Guy’s a minor character in Maggie’s grand scheme, but I really liked Fimmel (who leads the blockbuster Warcraft, opening next week) in the role: he’s got a timid, soft-spoken Tim Robbins thing going on here, with every line carefully constructed and containing deeper meaning than its face value.

But just as Maggie is about to go through with the artificial route (literally), she happens to fall in love with colleague John Harding (Ethan Hawke) – and the feeling is mutual. Only problem: John is married to German intellectual Georgette (Julianne Moore), with a pair of children.

What initially seems like a familiar setup turns unconventional as the film jumps ahead in time and direction and Maggie’s titular plan comes into full view.

Gerwig – best known, perhaps, for her work with director Noah Baumbach including Frances Ha – is intensely likable, as always, and Hawke breathes some life into what easily could have been a throwaway role.

But the real standout performance here is by Moore as the German-inflected Georgette. She devours every scene she’s in with a flair that’s absent from the rest of the movie, and while her over-the-top performance is out of tune with her surroundings, we’re happy to let her chew them up.

In supporting roles, Maggie’s married-couple friends (SNL vets Bill Hader and Maya Rudolph) are wary but supportive.
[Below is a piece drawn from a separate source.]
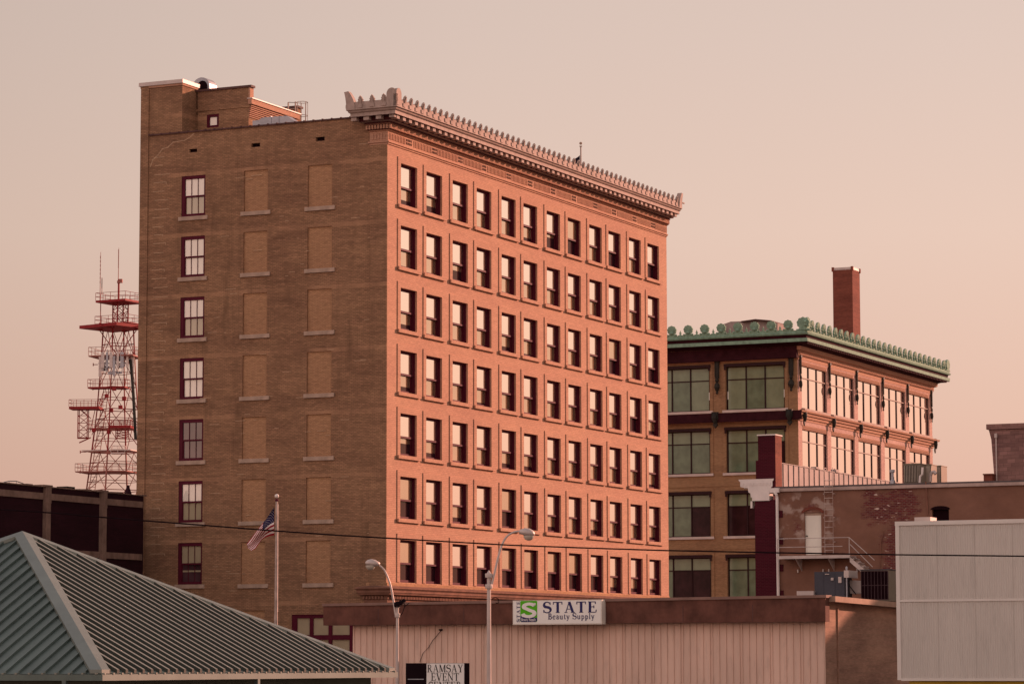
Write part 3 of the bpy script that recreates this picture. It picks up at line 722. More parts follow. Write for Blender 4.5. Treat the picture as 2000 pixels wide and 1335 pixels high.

But while the film boasts familiar comic faces and some humorous performances, it rarely rises above the level of mildly amusing – though it sustains that affable quality from beginning to end.

Maggie’s Plan represents something of a low-key departure for director Miller, whose best-known films are the more intense Personal Velocity and The Ballad of Jack and Rose, but it’s a welcome one in a time where smart, adult comedies are a rare sight at the multiplex. It’s been a few year’s since Woody Allen’s last good film, but this one’s a perfectly suitable replacement.